I am in camp of owner-operators, cause I see myself one day creating a startup and hiring engineers and I dont want to deal with unions in any capacity.

"Unionized truckers earn less than owner-operator truckers." I'd be very interested in how this is spun as by all measurements unionized truckers overwhelmingly have a much higher hourly wage than contractors. Are you talking take-home pay at the end of the year because the contractors work more hours? Or that there are more contractors so the expenditures of trucking companies go more towards contractors than unionized truckers?
This reminds me of the quote "John Steinbeck once said that socialism never took root in America because the poor see themselves not as an exploited proletariat but as temporarily embarrassed millionaires."
the full quote from Steinbeck's article "A Primer on the '30s." Esquire (June 1960), p. 85-93 tells more about socialists/communists, than it tells about capitalists class:

"Except for the field organizers of strikes, who were pretty tough monkeys and devoted, most of the so-called Communists I met were middle-class, middle-aged people playing a game of dreams. I remember a woman in easy circumstances saying to another even more affluent: 'After the revolution even we will have more, won't we, dear?' Then there was another lover of proletarians who used to raise hell with Sunday picknickers on her property.
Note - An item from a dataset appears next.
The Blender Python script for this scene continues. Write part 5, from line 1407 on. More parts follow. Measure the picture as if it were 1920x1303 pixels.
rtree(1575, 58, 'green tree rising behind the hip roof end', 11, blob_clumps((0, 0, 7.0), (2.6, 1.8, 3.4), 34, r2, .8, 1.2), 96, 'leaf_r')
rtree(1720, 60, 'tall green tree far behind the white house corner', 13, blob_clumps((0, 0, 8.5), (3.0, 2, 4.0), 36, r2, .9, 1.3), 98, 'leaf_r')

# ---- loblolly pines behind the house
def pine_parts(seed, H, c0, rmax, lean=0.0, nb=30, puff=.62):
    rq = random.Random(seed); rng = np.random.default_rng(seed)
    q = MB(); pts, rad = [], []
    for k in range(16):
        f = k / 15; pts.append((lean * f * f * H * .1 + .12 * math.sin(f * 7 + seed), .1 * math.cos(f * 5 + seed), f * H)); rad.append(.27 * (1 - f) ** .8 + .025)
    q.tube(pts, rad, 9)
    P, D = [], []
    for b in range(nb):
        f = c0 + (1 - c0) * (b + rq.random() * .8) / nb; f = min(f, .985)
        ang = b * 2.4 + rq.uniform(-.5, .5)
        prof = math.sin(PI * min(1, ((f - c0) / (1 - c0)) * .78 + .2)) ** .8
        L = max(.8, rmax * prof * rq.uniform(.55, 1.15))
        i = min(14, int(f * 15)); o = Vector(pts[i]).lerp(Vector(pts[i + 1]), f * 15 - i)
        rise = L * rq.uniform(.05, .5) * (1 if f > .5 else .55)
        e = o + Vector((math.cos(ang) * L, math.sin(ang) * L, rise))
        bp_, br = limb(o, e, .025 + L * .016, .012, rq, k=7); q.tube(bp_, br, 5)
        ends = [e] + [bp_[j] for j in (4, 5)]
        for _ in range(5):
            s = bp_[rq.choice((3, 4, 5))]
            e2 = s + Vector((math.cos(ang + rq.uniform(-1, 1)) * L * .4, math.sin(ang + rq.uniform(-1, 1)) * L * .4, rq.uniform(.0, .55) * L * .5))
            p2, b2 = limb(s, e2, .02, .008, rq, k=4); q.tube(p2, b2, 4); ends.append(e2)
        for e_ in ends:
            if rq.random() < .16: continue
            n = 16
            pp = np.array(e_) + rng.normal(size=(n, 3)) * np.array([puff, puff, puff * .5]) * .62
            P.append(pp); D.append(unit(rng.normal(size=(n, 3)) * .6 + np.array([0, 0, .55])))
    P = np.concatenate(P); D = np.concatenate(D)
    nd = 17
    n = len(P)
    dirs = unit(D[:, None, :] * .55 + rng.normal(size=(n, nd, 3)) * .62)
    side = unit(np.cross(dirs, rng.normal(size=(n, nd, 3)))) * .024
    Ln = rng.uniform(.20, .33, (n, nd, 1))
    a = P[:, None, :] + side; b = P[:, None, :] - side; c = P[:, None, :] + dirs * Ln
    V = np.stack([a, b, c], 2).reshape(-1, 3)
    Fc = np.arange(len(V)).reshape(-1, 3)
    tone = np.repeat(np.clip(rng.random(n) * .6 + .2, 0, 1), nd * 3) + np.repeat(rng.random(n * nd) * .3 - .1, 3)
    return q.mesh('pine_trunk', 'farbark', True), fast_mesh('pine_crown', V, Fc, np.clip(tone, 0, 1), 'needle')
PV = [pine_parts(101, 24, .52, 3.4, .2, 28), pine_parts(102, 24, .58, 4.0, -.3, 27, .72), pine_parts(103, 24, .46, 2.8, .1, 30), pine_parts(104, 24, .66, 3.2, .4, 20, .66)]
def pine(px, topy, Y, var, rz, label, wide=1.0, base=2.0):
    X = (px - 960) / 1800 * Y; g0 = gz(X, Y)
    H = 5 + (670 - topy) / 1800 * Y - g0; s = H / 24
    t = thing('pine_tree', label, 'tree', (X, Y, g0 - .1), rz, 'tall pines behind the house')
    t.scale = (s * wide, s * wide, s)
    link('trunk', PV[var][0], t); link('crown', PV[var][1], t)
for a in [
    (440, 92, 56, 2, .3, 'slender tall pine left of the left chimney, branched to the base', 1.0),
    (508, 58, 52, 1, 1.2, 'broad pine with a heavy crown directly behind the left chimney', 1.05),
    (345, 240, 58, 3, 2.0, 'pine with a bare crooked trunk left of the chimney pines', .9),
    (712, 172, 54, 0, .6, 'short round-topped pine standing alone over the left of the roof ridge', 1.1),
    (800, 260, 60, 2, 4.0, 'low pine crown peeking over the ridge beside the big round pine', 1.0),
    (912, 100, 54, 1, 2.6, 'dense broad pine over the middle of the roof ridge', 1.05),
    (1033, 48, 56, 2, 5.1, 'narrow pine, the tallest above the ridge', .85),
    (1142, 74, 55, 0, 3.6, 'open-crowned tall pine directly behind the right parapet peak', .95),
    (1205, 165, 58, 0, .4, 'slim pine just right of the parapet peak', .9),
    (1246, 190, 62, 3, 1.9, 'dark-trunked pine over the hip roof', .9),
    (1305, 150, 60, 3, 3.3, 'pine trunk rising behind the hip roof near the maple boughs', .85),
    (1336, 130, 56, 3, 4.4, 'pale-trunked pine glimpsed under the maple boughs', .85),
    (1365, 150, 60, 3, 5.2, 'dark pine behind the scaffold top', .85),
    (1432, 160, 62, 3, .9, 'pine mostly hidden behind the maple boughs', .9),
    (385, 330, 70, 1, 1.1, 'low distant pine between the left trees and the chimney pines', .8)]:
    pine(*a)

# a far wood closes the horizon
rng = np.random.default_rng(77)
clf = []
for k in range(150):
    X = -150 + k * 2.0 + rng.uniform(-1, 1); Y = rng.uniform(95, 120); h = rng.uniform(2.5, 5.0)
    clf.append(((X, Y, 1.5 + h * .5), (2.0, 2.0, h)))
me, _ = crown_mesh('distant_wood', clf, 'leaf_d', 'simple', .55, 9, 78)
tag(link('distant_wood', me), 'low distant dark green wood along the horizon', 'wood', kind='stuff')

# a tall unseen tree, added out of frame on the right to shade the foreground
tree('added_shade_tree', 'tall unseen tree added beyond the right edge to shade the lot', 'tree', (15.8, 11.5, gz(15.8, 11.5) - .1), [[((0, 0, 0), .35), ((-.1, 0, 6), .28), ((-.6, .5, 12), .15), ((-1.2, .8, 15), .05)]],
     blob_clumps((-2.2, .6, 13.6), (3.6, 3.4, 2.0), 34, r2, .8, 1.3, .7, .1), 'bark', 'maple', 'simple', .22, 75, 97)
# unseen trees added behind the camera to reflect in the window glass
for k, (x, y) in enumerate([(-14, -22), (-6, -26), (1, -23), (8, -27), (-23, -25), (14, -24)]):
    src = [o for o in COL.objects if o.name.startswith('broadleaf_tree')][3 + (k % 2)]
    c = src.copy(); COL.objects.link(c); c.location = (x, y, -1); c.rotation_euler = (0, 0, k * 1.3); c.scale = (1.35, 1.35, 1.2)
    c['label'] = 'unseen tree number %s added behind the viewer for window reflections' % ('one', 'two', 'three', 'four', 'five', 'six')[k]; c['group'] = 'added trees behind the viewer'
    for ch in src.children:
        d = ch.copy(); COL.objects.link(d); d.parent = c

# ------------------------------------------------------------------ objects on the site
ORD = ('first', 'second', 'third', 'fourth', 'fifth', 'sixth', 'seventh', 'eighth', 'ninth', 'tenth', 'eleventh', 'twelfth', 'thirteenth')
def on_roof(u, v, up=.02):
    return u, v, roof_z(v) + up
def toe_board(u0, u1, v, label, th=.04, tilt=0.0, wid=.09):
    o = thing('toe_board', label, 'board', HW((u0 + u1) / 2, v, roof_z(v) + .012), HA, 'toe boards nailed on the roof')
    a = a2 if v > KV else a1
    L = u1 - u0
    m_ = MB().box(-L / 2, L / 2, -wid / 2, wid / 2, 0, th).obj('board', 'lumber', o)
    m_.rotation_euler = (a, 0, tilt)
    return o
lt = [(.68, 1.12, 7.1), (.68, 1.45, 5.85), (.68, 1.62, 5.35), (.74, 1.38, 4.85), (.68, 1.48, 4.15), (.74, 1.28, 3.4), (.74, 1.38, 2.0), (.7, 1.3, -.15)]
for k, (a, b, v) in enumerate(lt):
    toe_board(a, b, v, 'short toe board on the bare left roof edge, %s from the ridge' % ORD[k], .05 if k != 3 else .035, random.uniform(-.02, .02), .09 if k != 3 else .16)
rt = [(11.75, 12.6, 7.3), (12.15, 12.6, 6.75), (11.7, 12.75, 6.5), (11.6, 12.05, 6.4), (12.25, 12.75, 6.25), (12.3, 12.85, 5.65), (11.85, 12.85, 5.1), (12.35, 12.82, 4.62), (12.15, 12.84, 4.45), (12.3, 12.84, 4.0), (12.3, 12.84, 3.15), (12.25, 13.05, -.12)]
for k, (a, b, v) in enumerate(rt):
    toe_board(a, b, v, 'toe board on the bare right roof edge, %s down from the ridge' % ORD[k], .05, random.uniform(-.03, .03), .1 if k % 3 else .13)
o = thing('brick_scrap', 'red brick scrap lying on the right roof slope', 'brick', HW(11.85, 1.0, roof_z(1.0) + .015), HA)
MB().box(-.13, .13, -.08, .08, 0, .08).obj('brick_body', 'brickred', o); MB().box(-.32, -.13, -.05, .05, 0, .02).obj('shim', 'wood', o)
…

"I guess the trouble was that we didn't have any self-admitted proletarians. Everyone was a temporarily embarrassed capitalist. Maybe the Communists so closely questioned by the investigation committees were a danger to America, but the ones I knew — at least they claimed to be Communists — couldn't have disrupted a Sunday-school picnic. Besides they were too busy fighting among themselves."

Cool, it's a false attribution or at the very least a very mangled quote. The fact that the popular version of the quote has staying power isn't because of the authorship, it's because people recognize the truth in what the popular version of the quote is saying. It's kind of like the false attribution of "America is great because America is good. If America ever stops being good, it will stop being great," to Tocqueville. The quote continues to be shared not because most of those sharing it give two cents about Tocqueville, they share it because it speaks to them (well, that and in the case of the "good/great" quote you can fill in the blank for what "good" and "great" mean with whatever you want).
Unions gave you 40 hour workweek. Market forces worked children 12 hours a day including weekends in unsafe conditions. You are blinded by ideology. I've seen it before with people from ex-soviet countries. They jump so far to the other side and believe unfettered capitalism is the answer that it's just sad to watch.